Discover True Family Heirlooms
on Your Next Visit



Family heirlooms can appear in surprising ways.

On a holiday visit to my aunt's house I had an unexpected guided tour. She had a full curio cabinet of items, many of which I recognized from childhood. There were some individual glassware pieces, an old butter churn, a "wash board" and many other items. I had assumed all of these had been lost in "the fire."

I was so excited to see these things - some had belonged to my long deceased grandparents, some to my great-grandparents. As I heard the stories I could begin to see the images in my mind again... I remember exactly where that butter churn was on my great-grandparents' front porch.


Where Are Those Spoons?

My Great Aunt Josephine had a collection of silver spoons that used to hang on her wall when she was alive. They had no intrinsic monetary value, but there was one from every state where she had traveled. She used to tell us stories about those spoons when we were small.

Where are they now?

I should ask around the family and when I find who has them, take a digital picture, and I can record the story along with it.

My mother has a silver service that I remember from my grandmother's house. I don't yet know its full story -- but I need to ask soon.

The "stuff" in our elders' home has meaning beyond any value that an appraiser might find. When you visit for any occasion, take the time to tune in when those stories get shared.

Better yet, ask the questions and take the time to write them down, these are the true family heirlooms. Yes -- your eyes may have glazed over in the past, but before too long the "tellers of the stories" won't be around to ask any more.

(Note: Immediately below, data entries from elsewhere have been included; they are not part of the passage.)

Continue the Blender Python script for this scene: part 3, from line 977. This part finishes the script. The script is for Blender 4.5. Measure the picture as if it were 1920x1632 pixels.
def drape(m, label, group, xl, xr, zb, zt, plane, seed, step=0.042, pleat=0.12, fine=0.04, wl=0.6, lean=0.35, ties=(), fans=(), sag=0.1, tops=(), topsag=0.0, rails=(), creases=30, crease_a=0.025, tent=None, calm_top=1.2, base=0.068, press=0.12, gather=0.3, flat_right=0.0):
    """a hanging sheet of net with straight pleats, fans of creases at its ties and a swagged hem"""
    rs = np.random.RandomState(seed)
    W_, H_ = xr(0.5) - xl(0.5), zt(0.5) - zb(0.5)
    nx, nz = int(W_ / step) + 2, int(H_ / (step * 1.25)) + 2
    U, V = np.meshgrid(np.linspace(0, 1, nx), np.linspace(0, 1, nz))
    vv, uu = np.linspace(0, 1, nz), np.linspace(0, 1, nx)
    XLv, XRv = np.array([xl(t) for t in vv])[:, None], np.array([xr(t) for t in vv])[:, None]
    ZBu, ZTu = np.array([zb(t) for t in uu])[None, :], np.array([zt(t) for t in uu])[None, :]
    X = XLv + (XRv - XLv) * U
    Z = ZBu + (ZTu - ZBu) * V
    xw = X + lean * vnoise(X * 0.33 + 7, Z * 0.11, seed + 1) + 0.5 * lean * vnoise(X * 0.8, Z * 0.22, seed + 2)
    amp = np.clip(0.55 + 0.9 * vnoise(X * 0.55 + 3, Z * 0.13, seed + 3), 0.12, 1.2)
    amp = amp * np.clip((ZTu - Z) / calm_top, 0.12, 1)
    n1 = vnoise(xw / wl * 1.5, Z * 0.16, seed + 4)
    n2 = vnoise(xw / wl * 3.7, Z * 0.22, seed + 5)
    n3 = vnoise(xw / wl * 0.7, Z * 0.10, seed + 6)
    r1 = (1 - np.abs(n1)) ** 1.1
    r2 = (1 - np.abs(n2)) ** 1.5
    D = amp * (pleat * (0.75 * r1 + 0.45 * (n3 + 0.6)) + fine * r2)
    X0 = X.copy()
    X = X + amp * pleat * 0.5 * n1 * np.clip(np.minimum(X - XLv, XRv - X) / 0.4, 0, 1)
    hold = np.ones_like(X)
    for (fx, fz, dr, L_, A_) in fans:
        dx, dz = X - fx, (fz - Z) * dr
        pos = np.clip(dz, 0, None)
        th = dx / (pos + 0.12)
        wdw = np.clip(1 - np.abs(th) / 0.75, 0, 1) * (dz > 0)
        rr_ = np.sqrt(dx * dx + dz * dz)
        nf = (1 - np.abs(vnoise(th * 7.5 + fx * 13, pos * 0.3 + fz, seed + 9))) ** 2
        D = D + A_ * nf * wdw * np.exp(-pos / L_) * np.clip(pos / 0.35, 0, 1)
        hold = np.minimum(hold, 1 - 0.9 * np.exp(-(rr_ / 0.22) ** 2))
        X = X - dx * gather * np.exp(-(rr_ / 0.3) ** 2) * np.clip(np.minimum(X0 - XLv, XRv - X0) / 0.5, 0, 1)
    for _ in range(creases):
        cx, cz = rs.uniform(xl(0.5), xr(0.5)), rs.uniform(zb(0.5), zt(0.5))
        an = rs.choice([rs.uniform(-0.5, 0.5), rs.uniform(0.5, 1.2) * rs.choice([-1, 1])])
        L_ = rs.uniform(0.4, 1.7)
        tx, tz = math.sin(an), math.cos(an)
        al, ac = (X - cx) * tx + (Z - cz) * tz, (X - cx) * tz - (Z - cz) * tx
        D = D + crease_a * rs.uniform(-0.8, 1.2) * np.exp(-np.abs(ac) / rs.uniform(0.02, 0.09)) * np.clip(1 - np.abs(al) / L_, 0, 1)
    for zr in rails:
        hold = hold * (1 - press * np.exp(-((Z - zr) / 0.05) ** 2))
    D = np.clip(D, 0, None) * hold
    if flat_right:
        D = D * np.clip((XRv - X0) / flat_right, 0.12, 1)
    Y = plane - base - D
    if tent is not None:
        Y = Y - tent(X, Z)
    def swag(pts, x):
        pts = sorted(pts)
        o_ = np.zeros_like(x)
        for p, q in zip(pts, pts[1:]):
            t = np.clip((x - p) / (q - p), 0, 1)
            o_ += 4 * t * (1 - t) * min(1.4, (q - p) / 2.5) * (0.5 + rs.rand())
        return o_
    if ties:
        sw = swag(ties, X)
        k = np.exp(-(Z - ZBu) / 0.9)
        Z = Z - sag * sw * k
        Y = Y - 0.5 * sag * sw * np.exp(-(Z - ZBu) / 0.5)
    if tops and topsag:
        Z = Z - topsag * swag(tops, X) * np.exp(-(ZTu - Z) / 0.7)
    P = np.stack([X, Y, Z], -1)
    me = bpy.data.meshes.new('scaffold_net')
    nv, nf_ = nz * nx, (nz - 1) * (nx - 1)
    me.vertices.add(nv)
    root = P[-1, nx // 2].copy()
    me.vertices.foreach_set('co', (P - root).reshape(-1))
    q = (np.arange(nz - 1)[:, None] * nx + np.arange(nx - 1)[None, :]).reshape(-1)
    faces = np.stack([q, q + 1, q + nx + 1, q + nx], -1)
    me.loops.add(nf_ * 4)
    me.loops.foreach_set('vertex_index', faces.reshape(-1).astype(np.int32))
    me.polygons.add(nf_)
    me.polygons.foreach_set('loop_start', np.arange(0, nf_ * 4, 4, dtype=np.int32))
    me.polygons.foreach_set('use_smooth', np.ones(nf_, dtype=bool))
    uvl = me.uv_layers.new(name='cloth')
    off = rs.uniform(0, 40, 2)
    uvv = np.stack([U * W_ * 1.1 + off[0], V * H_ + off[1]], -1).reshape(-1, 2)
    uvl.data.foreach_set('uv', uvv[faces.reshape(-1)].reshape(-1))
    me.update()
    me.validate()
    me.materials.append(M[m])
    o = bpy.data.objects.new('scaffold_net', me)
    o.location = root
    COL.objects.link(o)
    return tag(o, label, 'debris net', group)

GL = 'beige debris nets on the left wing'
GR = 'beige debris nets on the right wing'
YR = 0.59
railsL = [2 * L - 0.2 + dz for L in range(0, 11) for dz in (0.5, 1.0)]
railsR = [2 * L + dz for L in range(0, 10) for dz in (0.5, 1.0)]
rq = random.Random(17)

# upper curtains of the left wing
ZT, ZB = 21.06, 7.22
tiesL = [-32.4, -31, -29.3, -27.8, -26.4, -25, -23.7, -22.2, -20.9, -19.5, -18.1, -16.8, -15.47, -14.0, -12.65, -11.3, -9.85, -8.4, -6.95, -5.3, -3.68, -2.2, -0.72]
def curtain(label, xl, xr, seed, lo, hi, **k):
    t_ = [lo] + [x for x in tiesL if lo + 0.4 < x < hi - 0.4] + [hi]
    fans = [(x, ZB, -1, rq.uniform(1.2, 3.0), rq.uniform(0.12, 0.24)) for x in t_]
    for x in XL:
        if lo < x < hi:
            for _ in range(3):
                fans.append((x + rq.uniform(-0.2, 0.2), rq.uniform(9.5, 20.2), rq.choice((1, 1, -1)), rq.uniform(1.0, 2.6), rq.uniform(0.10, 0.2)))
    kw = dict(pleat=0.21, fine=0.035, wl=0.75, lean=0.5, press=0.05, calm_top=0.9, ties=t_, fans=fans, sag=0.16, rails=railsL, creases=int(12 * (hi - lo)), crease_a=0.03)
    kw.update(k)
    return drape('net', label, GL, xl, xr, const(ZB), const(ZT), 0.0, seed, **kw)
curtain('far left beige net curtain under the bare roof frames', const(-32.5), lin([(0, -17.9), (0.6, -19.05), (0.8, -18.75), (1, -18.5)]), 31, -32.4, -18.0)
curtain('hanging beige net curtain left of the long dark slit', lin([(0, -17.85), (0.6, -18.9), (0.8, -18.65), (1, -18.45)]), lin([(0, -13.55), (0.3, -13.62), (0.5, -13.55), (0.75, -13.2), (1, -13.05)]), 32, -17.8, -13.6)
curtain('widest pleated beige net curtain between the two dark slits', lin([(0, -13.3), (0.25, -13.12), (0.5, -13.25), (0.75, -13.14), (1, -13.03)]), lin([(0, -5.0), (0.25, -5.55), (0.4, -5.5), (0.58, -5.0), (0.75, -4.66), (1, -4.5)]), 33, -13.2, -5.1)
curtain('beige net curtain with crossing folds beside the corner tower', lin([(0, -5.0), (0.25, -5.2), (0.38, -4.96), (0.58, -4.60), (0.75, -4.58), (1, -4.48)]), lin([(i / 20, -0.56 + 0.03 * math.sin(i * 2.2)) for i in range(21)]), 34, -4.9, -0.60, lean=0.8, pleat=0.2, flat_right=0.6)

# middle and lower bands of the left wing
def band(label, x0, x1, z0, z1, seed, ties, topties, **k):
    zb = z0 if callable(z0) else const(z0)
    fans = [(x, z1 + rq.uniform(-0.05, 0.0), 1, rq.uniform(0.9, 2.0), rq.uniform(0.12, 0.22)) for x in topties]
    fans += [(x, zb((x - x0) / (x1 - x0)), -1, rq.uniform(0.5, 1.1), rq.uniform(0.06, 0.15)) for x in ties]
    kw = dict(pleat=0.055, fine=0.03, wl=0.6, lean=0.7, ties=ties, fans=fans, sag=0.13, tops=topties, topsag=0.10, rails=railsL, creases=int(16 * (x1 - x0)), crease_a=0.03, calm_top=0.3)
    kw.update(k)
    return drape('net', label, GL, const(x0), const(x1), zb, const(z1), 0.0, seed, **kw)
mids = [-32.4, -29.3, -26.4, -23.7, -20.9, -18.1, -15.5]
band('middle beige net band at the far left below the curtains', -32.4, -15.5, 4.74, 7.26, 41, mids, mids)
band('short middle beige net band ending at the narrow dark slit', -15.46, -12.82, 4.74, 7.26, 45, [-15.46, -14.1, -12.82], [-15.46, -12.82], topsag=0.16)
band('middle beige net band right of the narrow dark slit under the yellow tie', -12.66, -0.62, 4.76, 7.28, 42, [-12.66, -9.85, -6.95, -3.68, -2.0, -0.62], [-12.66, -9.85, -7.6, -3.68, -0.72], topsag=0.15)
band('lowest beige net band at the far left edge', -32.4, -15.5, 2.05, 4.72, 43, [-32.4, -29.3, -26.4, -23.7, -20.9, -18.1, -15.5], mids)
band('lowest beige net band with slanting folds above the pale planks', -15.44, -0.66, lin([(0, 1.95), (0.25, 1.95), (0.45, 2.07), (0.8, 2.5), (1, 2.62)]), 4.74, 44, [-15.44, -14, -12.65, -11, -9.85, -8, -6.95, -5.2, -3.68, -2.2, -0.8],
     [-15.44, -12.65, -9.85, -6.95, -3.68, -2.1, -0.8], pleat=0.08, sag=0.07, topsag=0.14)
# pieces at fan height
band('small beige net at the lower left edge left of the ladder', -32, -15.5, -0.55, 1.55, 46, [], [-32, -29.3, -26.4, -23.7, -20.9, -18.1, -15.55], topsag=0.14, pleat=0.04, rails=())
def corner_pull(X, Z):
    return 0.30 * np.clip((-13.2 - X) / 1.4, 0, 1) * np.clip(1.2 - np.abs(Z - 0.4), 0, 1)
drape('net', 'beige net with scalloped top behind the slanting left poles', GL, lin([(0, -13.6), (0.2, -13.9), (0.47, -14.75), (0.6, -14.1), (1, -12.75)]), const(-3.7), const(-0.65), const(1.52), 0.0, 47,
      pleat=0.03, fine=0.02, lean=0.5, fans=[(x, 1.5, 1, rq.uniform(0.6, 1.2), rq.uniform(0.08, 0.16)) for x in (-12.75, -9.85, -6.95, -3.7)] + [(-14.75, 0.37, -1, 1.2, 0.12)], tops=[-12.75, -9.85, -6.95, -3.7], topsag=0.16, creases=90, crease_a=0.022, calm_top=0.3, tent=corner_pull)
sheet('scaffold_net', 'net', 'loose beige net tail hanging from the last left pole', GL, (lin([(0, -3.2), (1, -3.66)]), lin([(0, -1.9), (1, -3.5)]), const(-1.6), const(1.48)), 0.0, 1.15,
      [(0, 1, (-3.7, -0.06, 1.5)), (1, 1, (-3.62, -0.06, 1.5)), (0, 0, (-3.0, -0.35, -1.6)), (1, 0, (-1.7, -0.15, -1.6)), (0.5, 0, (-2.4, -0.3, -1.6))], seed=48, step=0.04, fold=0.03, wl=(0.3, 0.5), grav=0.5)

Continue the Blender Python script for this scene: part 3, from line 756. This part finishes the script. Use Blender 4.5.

Use This Moment as a Building Block

There may come a time when your parents start to pare down their belongings. They may want to know if you want "this" or "that" at a later time. How you handle that conversation can make a great deal of difference.

"No Mom, why would I want that old junk...?" is not going to be a response that will open a door for the future. A much better approach could be either"Gee Mom, let me think about it..." (or "no, Mom, I really don't have room for it either...") AND make sure you add --"but tell me how you got that, and why has it become so important over these years?"

Use these moments to learn more stories.

  • They will give you clues about what's truly important to your parents.

  • You'll get insights into their values.

  • You'll gain a deeper understanding of the small things that contribute to their quality of life.

  • Your parents will feel more valued as you express interest in what is of value to them.

    And you just might gain some family heirlooms to pass on to another generation.